Electrodynamic Effects of Inflationary Gravitons

TL;DR

This paper computes one-loop quantum corrections from inflationary gravitons to electromagnetic fields in de Sitter space, revealing how inflation affects electric and magnetic sources differently over time and space.

Contribution

It provides the first detailed calculation of inflationary graviton effects on electromagnetic fields, highlighting new fractional corrections and observer-dependent perceptions.

Findings

Co-moving observer sees charge increase linearly over time.

Static observer detects no secular change in charge.

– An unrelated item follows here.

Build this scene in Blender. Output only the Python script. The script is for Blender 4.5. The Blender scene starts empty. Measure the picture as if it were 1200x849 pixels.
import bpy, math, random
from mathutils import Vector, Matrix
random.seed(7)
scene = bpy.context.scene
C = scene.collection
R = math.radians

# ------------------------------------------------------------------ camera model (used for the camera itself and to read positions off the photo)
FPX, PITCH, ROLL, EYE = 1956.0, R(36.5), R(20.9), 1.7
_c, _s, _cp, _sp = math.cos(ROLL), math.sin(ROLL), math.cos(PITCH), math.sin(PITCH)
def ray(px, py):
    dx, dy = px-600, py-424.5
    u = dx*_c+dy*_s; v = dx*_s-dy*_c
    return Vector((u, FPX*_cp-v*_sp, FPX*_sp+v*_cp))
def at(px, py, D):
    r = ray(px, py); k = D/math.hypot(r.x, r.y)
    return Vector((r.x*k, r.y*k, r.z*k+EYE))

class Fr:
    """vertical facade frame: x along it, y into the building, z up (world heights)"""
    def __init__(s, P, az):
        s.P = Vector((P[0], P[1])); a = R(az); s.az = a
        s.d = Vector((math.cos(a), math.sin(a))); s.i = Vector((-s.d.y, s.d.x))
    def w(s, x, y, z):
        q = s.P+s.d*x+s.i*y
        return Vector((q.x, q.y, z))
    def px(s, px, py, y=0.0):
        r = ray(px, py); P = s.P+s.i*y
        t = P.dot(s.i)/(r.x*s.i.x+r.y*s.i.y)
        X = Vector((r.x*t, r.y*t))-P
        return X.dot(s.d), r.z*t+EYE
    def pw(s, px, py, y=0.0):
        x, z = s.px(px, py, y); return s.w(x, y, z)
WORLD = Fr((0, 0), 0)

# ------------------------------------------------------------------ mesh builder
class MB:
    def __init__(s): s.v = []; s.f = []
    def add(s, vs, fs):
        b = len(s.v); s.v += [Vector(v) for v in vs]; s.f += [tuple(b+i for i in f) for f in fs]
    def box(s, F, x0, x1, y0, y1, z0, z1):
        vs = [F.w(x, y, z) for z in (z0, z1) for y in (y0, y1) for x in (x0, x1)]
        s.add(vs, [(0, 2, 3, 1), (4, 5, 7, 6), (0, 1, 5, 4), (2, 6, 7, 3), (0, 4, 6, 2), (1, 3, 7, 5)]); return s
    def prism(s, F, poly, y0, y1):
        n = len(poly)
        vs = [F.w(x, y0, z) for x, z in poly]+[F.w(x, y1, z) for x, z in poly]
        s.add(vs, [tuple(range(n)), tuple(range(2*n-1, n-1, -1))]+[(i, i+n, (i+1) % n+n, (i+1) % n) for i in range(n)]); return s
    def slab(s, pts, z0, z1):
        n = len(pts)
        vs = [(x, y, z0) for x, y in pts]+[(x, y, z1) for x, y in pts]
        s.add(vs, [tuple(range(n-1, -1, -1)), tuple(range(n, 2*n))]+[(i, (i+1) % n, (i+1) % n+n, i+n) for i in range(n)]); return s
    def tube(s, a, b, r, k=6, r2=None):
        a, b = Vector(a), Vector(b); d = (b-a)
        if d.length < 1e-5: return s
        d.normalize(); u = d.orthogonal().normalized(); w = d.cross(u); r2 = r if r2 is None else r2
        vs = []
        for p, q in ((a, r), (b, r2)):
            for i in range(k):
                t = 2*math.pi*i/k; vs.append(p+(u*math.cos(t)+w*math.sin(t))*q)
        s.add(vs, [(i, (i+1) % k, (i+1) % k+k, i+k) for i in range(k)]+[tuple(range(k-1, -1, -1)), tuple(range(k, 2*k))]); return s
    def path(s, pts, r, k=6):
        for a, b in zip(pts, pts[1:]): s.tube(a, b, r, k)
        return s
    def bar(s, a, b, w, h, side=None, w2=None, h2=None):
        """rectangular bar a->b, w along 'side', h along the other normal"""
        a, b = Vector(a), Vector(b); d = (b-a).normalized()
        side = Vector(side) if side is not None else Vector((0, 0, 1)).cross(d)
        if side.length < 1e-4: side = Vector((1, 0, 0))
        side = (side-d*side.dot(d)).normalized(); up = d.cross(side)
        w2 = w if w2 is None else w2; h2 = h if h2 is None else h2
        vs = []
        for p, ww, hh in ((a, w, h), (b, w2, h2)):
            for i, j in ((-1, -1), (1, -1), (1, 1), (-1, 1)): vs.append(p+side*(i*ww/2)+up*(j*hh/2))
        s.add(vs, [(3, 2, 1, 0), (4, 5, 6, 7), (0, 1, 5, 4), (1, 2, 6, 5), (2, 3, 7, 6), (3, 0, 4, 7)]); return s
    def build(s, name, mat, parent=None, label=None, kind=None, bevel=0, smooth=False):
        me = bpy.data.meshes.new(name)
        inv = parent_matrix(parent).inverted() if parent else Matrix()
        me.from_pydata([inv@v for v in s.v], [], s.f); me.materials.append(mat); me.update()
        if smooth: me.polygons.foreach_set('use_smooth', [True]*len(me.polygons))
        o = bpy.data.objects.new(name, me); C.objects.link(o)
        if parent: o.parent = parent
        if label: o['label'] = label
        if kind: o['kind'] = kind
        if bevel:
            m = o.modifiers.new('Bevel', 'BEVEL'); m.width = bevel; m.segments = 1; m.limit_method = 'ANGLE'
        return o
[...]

Magnetic dipole moment shows secular enhancement for static observer.

Abstract

We calculate the one-loop corrections from inflationary gravitons to the electromagnetic fields of a point charge and a point magnetic dipole on a locally de Sitter space background. Results are obtained both for an observer at rest in co-moving coordinates, whose physical distance from the sources increases with the expanding universe, and for an observer at rest in static coordinates, whose physical distance from the sources is constant. The fields of both sources show the de Sitter analogs of the fractional $G/r^2$ corrections which occur in flat space, but there are also some fractional $G H^2$ corrections due to the scattering of virtual photons from the vast ensemble of infrared gravitons produced by inflation. The co-moving observer perceives the magnitude of the point charge to increase linearly with co-moving time and logarithmically with the co-moving position, however, the magnetic dipole shows only a negative logarithmic spatial variation. The static observer perceives no secular change of the point charge but he does report a secular enhancement of the magnetic dipole moment.